What is a Valid Will?

A valid will is a will that is accepted by the court and put into effect by the court granting what is known as probate. Probate is approval or acceptance by the court of how your assets are to be dealt with and the process or their administration before the Commissioner of Accounts as the representative of the Virginia courts.

A valid will must have the following features:

  • It must be in writing and make a valid disposition of the property through certainty of the subject and object - handwritten, typed or printed.
  • It must be signed with your signature at the end of the document.
  • It must be witnessed by at least two other people present at the time of signing.
  • In Virginia we also include a Self-Proving Certificate to permit proof of the will at probate without a requirement that the witnesses be accounted for or be required to provide additional proof.
  • The will for presentation to probate must be the original. To probate a copy a court order must be obtained to admit the copy to probate; court approval of a copy is not guaranteed and its admission will be dependent upon the facts.

The proper drafting of your will following the legal formalities ensures that your will will be enforceable and available for probate is important. The court has discretion to grant probate (probate is confirmation that the will is valid and accepted). When the court exercises this discretion, it has to be satisfied that the document sets out clearly how you wanted your assets to be allocated or distributed.

About Completing a Will

The successful completion of your will should not wait until you are old and ready to die. The process can be straight forward and educational. Please contact one of our estate planning attorneys to review the process and objectives with you.

Your will can serve as the basis for your lifetime planning and your financial management. Included in a will can be trusts and special provisions for the distribution of your assets, at the time your pass away or in the future after your death. If your beneficiaries are minors, you can make special provisions for their future support and education. By including a trust for your minor children in your will (often referred to as a testamentary trust) you have elected to control their future distributions beyond age eighteen (18) and the trustee who will be financial responsible to care for your children. Many people make this election rather than allowing state law and the Uniform Transfers to Minors Act (UTMA) to control your money and distributions. You also will want to identify to the courts who you select to be the guardians of the persons of your children.

Why Make a Will?

When a person in Virginia dies without making a will then the laws of the Commonwealth of Virginia control the distribution of the person's assets. If you die without a will the term is; you have died "intestate".
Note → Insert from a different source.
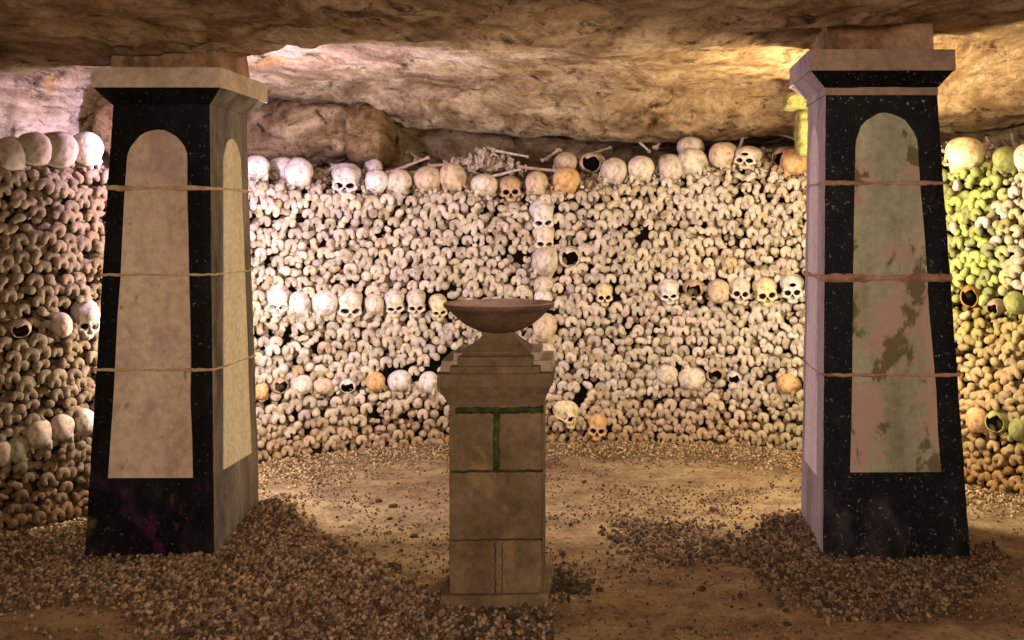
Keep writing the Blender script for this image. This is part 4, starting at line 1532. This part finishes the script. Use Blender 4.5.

What could happen without a will?

  • If you die without spouse or children, but are survived by your parents, then your parents will generally receive all the assets of your estate.
  • If you die and are survived by a spouse, then the whole of your estate will generally pass to your spouse.
  • If you die and are survived by a spouse and children of the same marriage the estate will go to the surviving spouse.
  • If you die and are survived by a spouse and children of a prior marriage the estate will be divided between your spouse and children, 1/3 to your spouse and 2/3 to your children.
  • If you die without spouse, children or parents, but are survived by brothers and sisters, then your estate will be divided equally amongst those brothers and sisters and the children of your deceased siblings.

What are the benefits of having a will?

  • To protect your loved ones or your charities.
  • Controlling the distribution of the assets you have worked to accumulate.
  • Smooth transfer of assets.
  • Having a will enables your assets to be transferred smoothly on your death.
  • To secure your children's future.
  • If you have children (under adult age), you should nominate guardians and make arrangements for their upkeep and education.
  • If you are currently in your second marriage, you need a will to protect the members of your new family.
  • The foundation of your lifetime financial planning and estate planning.